Syrian Kurdish forces advanced against militants of the so-called ’Islamic State of Iraq and the Levant’ (ISIL) takfiri group in two separate attacks in Syria’s Hasakah province near the Iraqi border on Sunday.
Syrian Kurdish forces advanced against militants of the so-called 'Islamic State of Iraq and the Levant' (ISIL) takfiri group in two separate attacks in Syria's Hasakah province near the Iraqi border on Sunday, compounding recent losses for the militant group in Syria.
The Kurdish YPG militia last month flushed the group out of the town of Kobani with the support of Iraqi Kurdish reinforcements on the ground.
Hasakah province in the northeastern corner of Syria is strategically important in the fight against ISIL because it borders areas controlled by the group in Iraq.
In another attack, the YPG advanced to within 5 km (3 miles) of Tel Hamis, 35 km southeast of the city of Qamishli, Kurdish official Nasir Haj Mansour said.
The YPG had decided to launch the attack after ISIL reinforced its positions in the area with foreign fighters.

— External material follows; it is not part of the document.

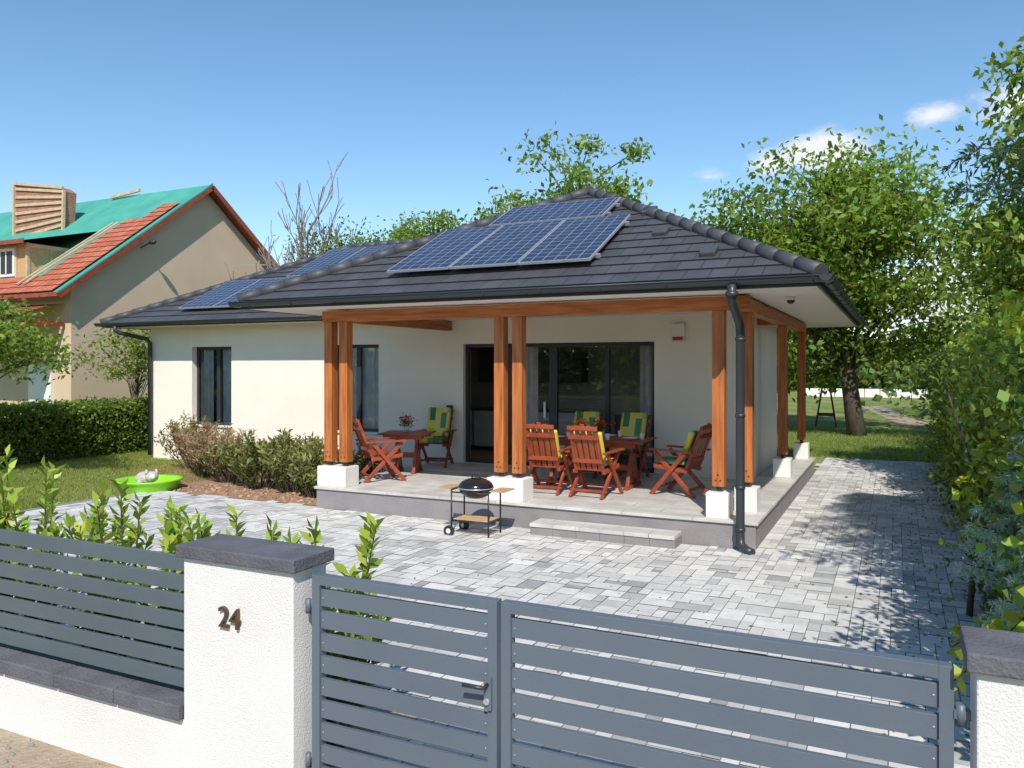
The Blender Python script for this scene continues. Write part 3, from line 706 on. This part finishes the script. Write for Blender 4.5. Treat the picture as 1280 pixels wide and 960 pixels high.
def flowers(x,y,z,cols,name,seed,h=0.16):
    e=empty(name); mb=MB(['white']); mb.lathe([(0.001,0),(0.045,0),(0.065,0.1),(0.055,0.1),(0.04,0.02)],(x,y,z),'white',14); mb.obj('pot',e)
    rg=np.random.default_rng(seed); parts=[]
    P=rg.normal(size=(160,3))*np.array((0.05,0.05,0.035))+np.array((x,y,z+0.10+h*0.3)); parts.append(rand_leaves(rg,P,0.05,G1,0.3))
    for c in cols: 
        P=rg.normal(size=(90,3))*np.array((0.06,0.06,0.03))+np.array((x,y,z+0.13+h*0.5)); parts.append(rand_leaves(rg,P,0.035,c,0.2,0.9))
    leaf_object('blooms',parts,e)
flowers(-4.45,11.7,FL+0.742,[(0.65,0.12,0.02),(0.7,0.4,0.03)],'flower_pot',1)
flowers(-4.15,11.75,FL+0.742,[(0.6,0.05,0.02)],'flower_pot',3)
flowers(-7.75,11.75,FL+0.702,[(0.5,0.05,0.08)],'flower_pot',2,0.2)
# ------------------------------------------------------------------ barbecue
e=empty('kettle_barbecue'); bx,by=-4.93,9.12
mb=MB(['black'])
R=0.225
mb.lathe([(R*math.sin(a),-R*0.62*math.cos(a)) for a in np.linspace(0.02,PI/2,8)],(bx,by,0.62),'black',28)
mb.lathe([(R*1.03*math.cos(a),R*0.55*math.sin(a)) for a in np.linspace(0,PI/2-0.02,8)],(bx,by,0.625),'black',28)
mb.lathe([(R*1.03,-0.006),(R*1.06,0.0),(R*1.03,0.006)],(bx,by,0.622),'panelframe',28)
mb.tube([(bx-0.06,by,0.745),(bx-0.05,by,0.785),(bx+0.05,by,0.785),(bx+0.06,by,0.745)],0.009,'blackm',8)
mb.lathe([(0.02,0),(0.02,0.02)],(bx+0.08,by-0.1,0.70),'panelframe',10)
mb.obj('kettle_bowl_and_lid',e)
mb=MB(['blackm'])
for sx in (-1,1):
    for sy in (-1,1): mb.tube([(bx+sx*0.27,by+sy*0.17,0.03),(bx+sx*0.27,by+sy*0.17,0.60)],0.011,'blackm',8)
    mb.tube([(bx+sx*0.27,by-0.17,0.60),(bx+sx*0.27,by+0.17,0.60)],0.011,'blackm',8); mb.tube([(bx+sx*0.27,by-0.17,0.2),(bx+sx*0.27,by+0.17,0.2)],0.011,'blackm',8)
for sy in (-1,1):
    for z in (0.2,0.57): mb.tube([(bx-0.27,by+sy*0.17,z),(bx+0.27,by+sy*0.17,z)],0.010,'blackm',8)
for sy in (-1,1):
    c=Vector((bx-0.29,by+sy*0.20,0.07))
    mb.tube([c-Vector((0,0.02,0)),c+Vector((0,0.02,0))],0.07,'blackm',18); mb.tube([c-Vector((0,0.024,0)),c+Vector((0,0.024,0))],0.032,'white',14)
mb.obj('cart_frame_and_wheels',e)
mb=MB(['shelfwood'])
for k in range(5): mb.box(bx-0.25,bx+0.25,by-0.155+k*0.063,by-0.10+k*0.063,0.212,0.226,'shelfwood')
for sx in (-1,1):
    for k in range(4):
        a=bx+sx*(0.285+k*0.05); mb.box(min(a,a+sx*0.043),max(a,a+sx*0.043),by-0.17,by+0.17,0.605,0.62,'shelfwood')
mb.obj('wooden_shelves',e,0.003)
e=empty('paddling_pool'); mb=MB(['lime'])
mb.lathe([(0.001,0.02),(0.42,0.02),(0.50,0.17),(0.56,0.19),(0.57,0.17),(0.52,0.14),(0.46,0.0)],(-12.0,9.95,0.01),'lime',32)
mb.obj('basin',e)
mb=MB(['rope']); mb.ball((-12.1,9.95,0.2),(0.2,0.15,0.12),'rope',14,10); mb.ball((-11.9,9.92,0.24),(0.12,0.11,0.1),'rope'); mb.ball((-12.25,10.05,0.2),(0.09,0.09,0.08),'rope')
mb.ball((-11.8,9.86,0.25),(0.05,0.05,0.05),'white'); mb.ball((-11.93,9.83,0.33),(0.035,0.02,0.05),'rope'); mb.ball((-11.86,9.98,0.33),(0.035,0.02,0.05),'rope'); mb.ball((-12.0,9.75,0.16),(0.06,0.05,0.05),'rope'); mb.obj('soft_toy',e)
# ------------------------------------------------------------------ vegetation
def shrub(name,c,r,n,leaf,ca,cb,seed,aspect=0.3,shoots=None):
    rg=np.random.default_rng(seed); parts=[]; e=empty(name); mb=MB(['bark']); c=np.array(c,float); r=np.array(r,float)
    ns=shoots or 36
    for k in range(ns):
        a=rg.random()*2*PI; q=rg.random()**0.5
        tip=c+np.array((math.cos(a)*q*r[0],math.sin(a)*q*r[1],r[2]*(1-0.35*q*q)*(0.75+0.4*rg.random())))
        b=c+np.array((math.cos(a)*q*r[0]*0.3,math.sin(a)*q*r[1]*0.3,0))
        mid=(b+tip)/2+np.array((math.cos(a)*0.06,math.sin(a)*0.06,0.05))
        mb.tube([b,mid,tip],[0.012,0.008,0.004],'bark',4,False)
        m=n//ns; t=0.25+0.75*rg.random(m)**0.7
        P=b[None]*(1-t[:,None])+tip[None]*t[:,None]+rg.normal(size=(m,3))*0.035
        d=rg.normal(size=(m,3)); d[:,2]=np.abs(d[:,2])*0.6+0.7
        kk=rg.random(); tt=t[:,None]
        parts.append(rand_leaves(rg,P,leaf,(ca*tt+cb*(1-tt))*(0.8+0.4*kk),0.2,aspect,0.3,dirs=d))
    mb.obj('stems',e); leaf_object('foliage',parts,e)
GR=np.array((0.26,0.28,0.11)); BR=np.array((0.34,0.24,0.15)); PK=np.array((0.50,0.35,0.27))
shrub('flowering_shrub',(-13.4,12.3,0),(0.9,0.7,1.05),2600,0.10,np.array((0.30,0.28,0.13)),BR*0.7,21)
shrub('flowering_shrub',(-12.3,11.6,0),(0.9,0.7,1.0),2800,0.09,PK*0.9,BR*0.6,22)
shrub('flowering_shrub',(-11.4,11.3,0),(0.8,0.7,0.95),2600,0.09,PK*0.65+G1*0.4,G2,23)
shrub('oleander_shrub',(-10.3,10.9,0),(0.85,0.6,0.95),3000,0.12,GR,G2,24)
shrub('oleander_shrub',(-9.5,10.8,0),(0.75,0.6,0.95),2800,0.12,GR*1.15,G2,25)
shrub('oleander_shrub',(-8.75,10.6,0),(0.5,0.5,0.85),1500,0.12,GR*1.1,G2*1.1,26)
shrub('low_shrub',(-8.6,11.6,0),(0.6,0.5,0.75),1500,0.11,GR,G2,27)
rg=np.random.default_rng(31)
for i,(x,y,h) in enumerate([(-6.75,3.75,1.50),(-6.35,3.7,1.35),(-5.95,3.75,1.52),(-5.5,3.7,1.45),(-5.1,3.75,1.30),(-4.75,3.7,1.38),(-4.4,3.75,1.22),(-4.15,3.8,1.18),(-3.7,3.75,1.27),(-3.3,3.7,1.22),(-2.98,3.7,1.26),(-7.3,3.8,1.35),(-2.8,3.55,1.05)]):
    e=empty('cherry_laurel'); mb=MB(['bark']); parts=[]
    for s_ in range(7):
        a=rg.random()*6.28; hh=h*(0.66+0.34*rg.random()) if s_ else h; lean=(0.05 if s_==0 else 0.17)*(1+rg.random())
        b=np.array((x,y,0.0)); tip=b+np.array((math.cos(a)*lean,math.sin(a)*lean,hh))
        mb.tube([b,(b+tip)/2+np.array((math.cos(a)*0.03,0,0)),tip],[0.012,0.009,0.004],'bark',5,False)
        m=52; t=np.linspace(0.3,1,m)
        P=b[None]*(1-t[:,None])+tip[None]*t[:,None]
        an=np.arange(m)*2.4; up=0.3+1.2*t**3
        d=np.c_[np.cos(an),np.sin(an),up]
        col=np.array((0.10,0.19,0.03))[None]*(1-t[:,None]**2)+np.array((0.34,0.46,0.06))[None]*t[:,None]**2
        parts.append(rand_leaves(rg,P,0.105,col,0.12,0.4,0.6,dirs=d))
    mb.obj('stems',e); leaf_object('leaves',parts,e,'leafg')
def hedge(name,x0,x1,y0,y1,h,n,leaf,ca,cb,seed,rough=0.08,m='leaf'):
    rg=np.random.default_rng(seed); e=empty(name)
    P=rg.random((n,3))*np.array((x1-x0,y1-y0,h))+np.array((x0,y0,0))
    w=rg.random(n); 
    P[:,0]=np.where(w<0.4,x1+rg.normal(size=n)*rough,np.where(w<0.5,x0+rg.normal(size=n)*rough,P[:,0]))
    P[:,1]=np.where((w>0.5)&(w<0.6),y0+rg.normal(size=n)*rough,P[:,1])
    P[:,2]=np.where(w>0.62,h+rg.normal(size=n)*rough*0.8,P[:,2])
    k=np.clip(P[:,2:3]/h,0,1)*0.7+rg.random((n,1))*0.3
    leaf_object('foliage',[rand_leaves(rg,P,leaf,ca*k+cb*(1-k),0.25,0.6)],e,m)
    mb=MB(['bark'])
    y=y0+0.2
    while y<y1:
        mb.tube([((x0+x1)/2,y,-0.05),((x0+x1)/2+0.05,y+0.05,h*0.8)],[0.03,0.015],'bark',5); y+=0.35
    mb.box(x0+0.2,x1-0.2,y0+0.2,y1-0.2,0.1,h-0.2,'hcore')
    mb.obj('branches',e)
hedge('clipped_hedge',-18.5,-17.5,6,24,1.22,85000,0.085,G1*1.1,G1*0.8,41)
def wild(cl,per,leaf,ca,cb,seed,aspect=0.55,clr=0.3):
    rg=np.random.default_rng(seed); parts=[]
    for p in cl:
        n=int(per*(0.6+0.8*rg.random())); P=rg.normal(size=(n,3))*clr*np.array((0.8,1,1))+np.array(p)
        P=P[P[:,2]>0.02]
        k=rg.random(); parts.append(rand_leaves(rg,P,leaf,ca*k+cb*(1-k),0.25,aspect))
    return parts
rg=np.random.default_rng(51); e=empty('wild_hedge'); cl=[]
for _ in range(400):
    y=3.9+17*rg.random(); h=2.2+0.25*math.sin(y*1.3)+(0.2 if y<9 else 0)
    z=h*rg.random()**0.8; xx=1.05+0.25*math.sin(y*2.1)+1.6*rg.random()**1.5
    if y<6: xx+=0.25
    cl.append((xx,y,z))
parts=wild(cl,180,0.085,G1*1.1,G2,52,clr=0.24)
cl=[(0.88+0.25*rg.random()+(0.2 if k%3==0 else 0),4.2+15*rg.random()**1.2,0.3+2.2*rg.random()) for k in range(190)]
parts+=wild(cl,80,0.10,GY*1.1,G1*1.2,53,0.7,0.17)
leaf_object('foliage',parts,e)
mb=MB(['bark'])
for k in range(40):
    y=4+16*k/40; x=1.6+0.3*rg.normal(); mb.tube([(x,y,-0.05),(x+0.1,y+0.1,1.1),(x-0.2,y,2.1)],[0.03,0.02,0.008],'bark',5)
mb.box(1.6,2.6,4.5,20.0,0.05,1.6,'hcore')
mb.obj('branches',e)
e=empty('trailing_vine'); mb=MB(['bark']); parts=[]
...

"Twenty-three farms and villages, big and small, have been liberated," Mansour told Reuters by telephone.
The Kurdish fighters were giving the coordinates of Islamic State targets to the U.S.-led coalition - the same method used to call in air strikes in the battle for Kobani, he said.
The UK-based Syrian Observatory for Human Rights said at least 12 ISIL terrorists were killed in the fighting and confirmed the advance by the YPG. Mansour said 20 ISIL gunmen had been killed.
In the second advance in the northeast, Kurdish fighters took two villages from ISIL at the Iraqi border, helped by heavy shelling by Iraqi Kurdish peshmerga forces on the other side of the frontier, the Observatory said.
Since driving ISIL from Kobani, the Kurdish forces backed by other Syrian armed groups have pursued the takfiri group as far their provincial stronghold of Raqqa.
Hasakah province in the northeast is one of three areas where the Syrian Kurds have set up their own government since Syria hit by war in 2011.